Your husband sounds pretty crummy if you can afford it and have health issues.
Anonymous
I've worked 50%, 80%, and FT. To me 50% was perfect as I got to take care of myself and really felt more grounded, in addition to taking care of all the extra household things I enjoy doing (cooking healthy meals) and spending more time with the kids. I was able to leave work in time to spend most of the afternoon with the kids and still have a day of not going into the office. People at work clearly got that I was part time and that helped. Downside was obviously less money coming in and some lost opportunities at work to get involved in more projects.

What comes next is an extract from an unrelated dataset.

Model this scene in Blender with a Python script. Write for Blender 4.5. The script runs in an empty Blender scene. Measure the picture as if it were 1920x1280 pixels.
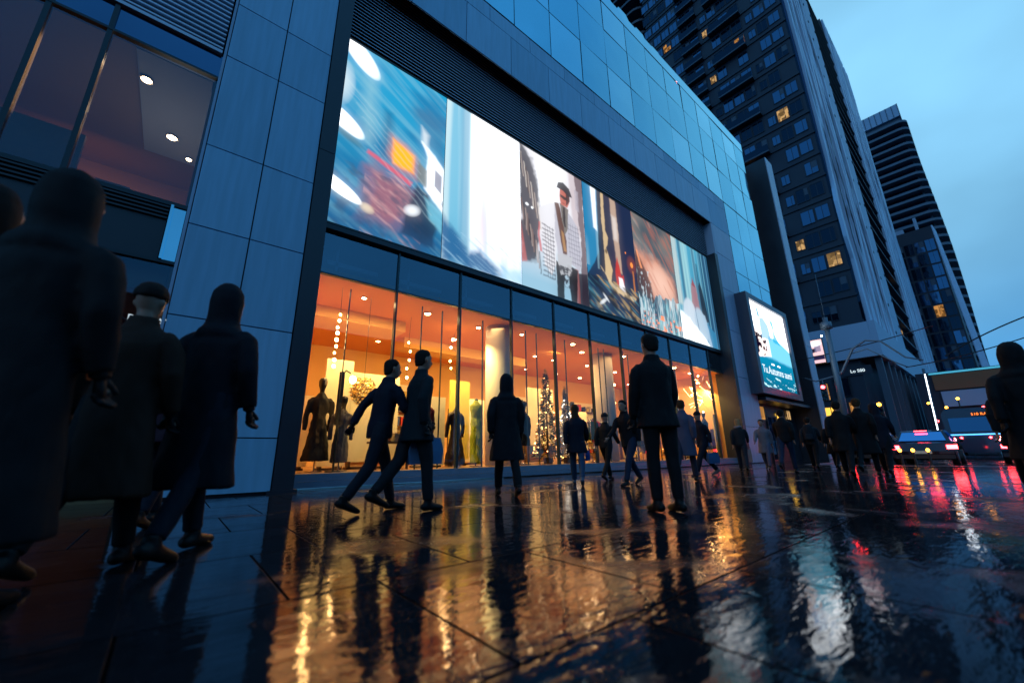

At 80% time, I had much less balance. I either worked full time hours and got a day to myself to take care of things at home, but the other days stayed crazy, or left work early to have decent time with the kids after school but lost the time to take care of errands and myself. Often I did work almost FT hours, though with more flexibility to do the work at home, so I was getting paid less to work essentially FT. I was at work enough that many coworkers didn't realize I was not FT.

FT hours are just too much to get to spend enough time with my kids and have any hope of a moment for myself. But, it's nice to not worry about money much with a FT income. I am currently FT but if DH were to start making more I would realistically prefer to cut down to 70% (I would still get benefits and retirement match) or even back to 50% (lose all the benefits).

With the part time schedules I've worked, power balance has never been an issue. DH has always had the less flexible job so I do most of the pick up and drop offs. I don't mind since I like the extra time with the kids. DH helps with laundry and we have an every other week house cleaner which is the best.

If I were you and finances were ok with going to PT, I would do it in a second. Happy mom means happy family!